Nadat we de andere oorden van Engels massatoerisme in het zuiden hadden gezien, vonden we San Miguel alsnog een mooi plaatsje. Niet zo massaal en geen pretparken maar golfbanen. We hadden onze orca Morgan nog kunnen zien, die zit hier in een acquapretpark.
 
                                                                     kust bij San MIguel

Er kwam harde wind en veel regen, dus huurden twee dagen een auto. Bij de Lidl voorraden ingeslagen. Sta je met 80 blikjes pils, 24 pakken appelsap en 10 zakken pinda’s bij de kassa.          Naar de hoogste berg, El Teide gereden, steenkoud daarboven. Een surrealistisch landschap van rode rotsen. Over de bergrug naar het Noorden door dichte bossen.

                                                                            berglandschap

Beneden lag La Laguna, een oude universiteitsstad met koloniale huizen. Langs de kust terug, dwars door Santa Cruz (nog één keer langs het auditorium van Calatrava). Een lege gasfles naar het vulstation van DISA gebracht (ze vullen je 5 kg fles even tussendoor voor € 8,64).  In Santa Cruz waren we het hoofdkantoor van DISA binnengelopen, de receptionisten spraken geen Engels, maar er kwam een manager van de bovenverdieping.

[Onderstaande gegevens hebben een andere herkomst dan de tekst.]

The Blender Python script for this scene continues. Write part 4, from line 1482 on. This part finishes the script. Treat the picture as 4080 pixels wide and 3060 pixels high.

Ze printten zelfs een kaartje voor ons uit.  We recommend DISA for butagas. De Los Gigantos bekeken, enorm hoge rotsen aan de westkant van het eiland.

                                                                 La Laguna in de regen

Een bevestiging gemaakt om een helmstok-stuurautomaat de arm van de Windpilot te laten bewegen. Voordeel is, dat we dan met weinig energie (stroom) het stuurwiel kunnen bedienen in zwaar weer, als de stuurwielautomaat het niet meer trekt. De Windpilot is een geniaal stukje techniek, dat ik nog graag een keertje uitleg.

                                                                           Los Gigantes
De motor pompte pas na enkele minuten koelwater. De zelfaanzuigende werking schoot tekort. Dat kan maar twee dingen betekenen: aandrijfsnaar te slap of impeller versleten. Snaar aangespannen en hij pompt weer meteen. De motor is voor de oversteek niet het belangrijkste, maar in noodgevallen moet hij het meteen doen.

                                                                Santa Cruz

Als het slechte weer voorbij is getrokken, steken we over naar La Gomera. Een afstand van 28 nautische mijlen, waarschijnlijk met weinig wind. De Duitser met het drijvende vakantiehuis en twee Engelse heren in een Contest gaan ook die kant op.